The other purpose might be for alerting that is used in a different context than for application or infrastructure support. Perhaps the alerting is used for collaboration or product management. In such cases, it might be useful to segment the use case from the commercial and mission-critical incident management system with a more homegrown and less liable system for the other use cases. This can be true for teams that already have a lot of customization when it comes to learning from their application usage. For example, when a new feature is launched you can elect to receive alerts when that feature is used, or when new infrastructure is rolled out you can choose to be alerted when you hit a certain KPI in performance to understand the impact of the changes.

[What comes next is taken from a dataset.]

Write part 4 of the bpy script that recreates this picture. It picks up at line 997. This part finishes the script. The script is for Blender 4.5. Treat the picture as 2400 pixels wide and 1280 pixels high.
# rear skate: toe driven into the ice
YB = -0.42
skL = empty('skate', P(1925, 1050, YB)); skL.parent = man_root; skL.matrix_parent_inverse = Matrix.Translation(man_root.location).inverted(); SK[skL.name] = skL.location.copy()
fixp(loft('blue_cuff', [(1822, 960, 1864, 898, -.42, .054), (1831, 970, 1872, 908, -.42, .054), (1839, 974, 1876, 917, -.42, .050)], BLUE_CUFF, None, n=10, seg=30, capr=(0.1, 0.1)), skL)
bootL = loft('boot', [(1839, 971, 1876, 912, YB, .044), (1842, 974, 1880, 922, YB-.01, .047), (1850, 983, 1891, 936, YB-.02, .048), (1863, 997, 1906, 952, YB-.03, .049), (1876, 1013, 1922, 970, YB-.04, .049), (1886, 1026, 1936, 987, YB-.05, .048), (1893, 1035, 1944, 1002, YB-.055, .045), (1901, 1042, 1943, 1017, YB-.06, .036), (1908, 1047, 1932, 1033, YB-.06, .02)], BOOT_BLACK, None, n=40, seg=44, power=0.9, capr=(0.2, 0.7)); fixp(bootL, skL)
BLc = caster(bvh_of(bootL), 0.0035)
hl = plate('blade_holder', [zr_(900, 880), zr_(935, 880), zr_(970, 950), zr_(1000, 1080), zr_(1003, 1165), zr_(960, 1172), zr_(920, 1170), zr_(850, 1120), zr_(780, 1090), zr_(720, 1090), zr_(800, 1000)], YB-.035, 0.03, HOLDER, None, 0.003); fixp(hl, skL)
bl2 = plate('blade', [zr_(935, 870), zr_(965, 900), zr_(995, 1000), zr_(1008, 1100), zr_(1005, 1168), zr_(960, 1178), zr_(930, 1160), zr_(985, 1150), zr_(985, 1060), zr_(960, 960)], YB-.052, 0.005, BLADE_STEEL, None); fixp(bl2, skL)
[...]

The other reason is data leak concerns, both internal and external. For example, alerts where remediation exposes personally identifiable information to internal tier 1 support, but they do not have the authority to see. This could be an issue, especially in regulated industries. Nine times out of 10 you can modify your roles in the platform and what is exposed, so this is never a problem. In general, you should always try to do that. But there are the rare instances where it is unavoidable.
Your Time to Shine
A seasoned techie will know when it’s the right time to build or buy, beyond their interest to tinker and solve problems. The initial creation of the solution is not where you get stuck. It’s the long-term support, and risk associated with custom solutions. And it’s not just the creation of the solution — you also have to run it. Do you install an incident management system for your incident management system? Having to worry about the uptime of something else is stressful, and if incident management goes down, you are flying blind.
Custom niche integrations into your code base and infrastructure sometimes justify building your own incident management solution. Or if you have non-mission-critical use cases that are tangential to your commercial incident management, it may be worth the effort to build your own. In general, though, a commercial solution will have a lower total cost of ownership, will address your needs as you scale, will ensure that tooling and processes don’t break down when certain experts leave, and will have better coverage and solutions for your security and privacy concerns.
When deciding to build or buy, I suggest focusing heavily on the opportunity cost. This is the greatest unknown and expense, and usually, the answer becomes clear pretty quickly.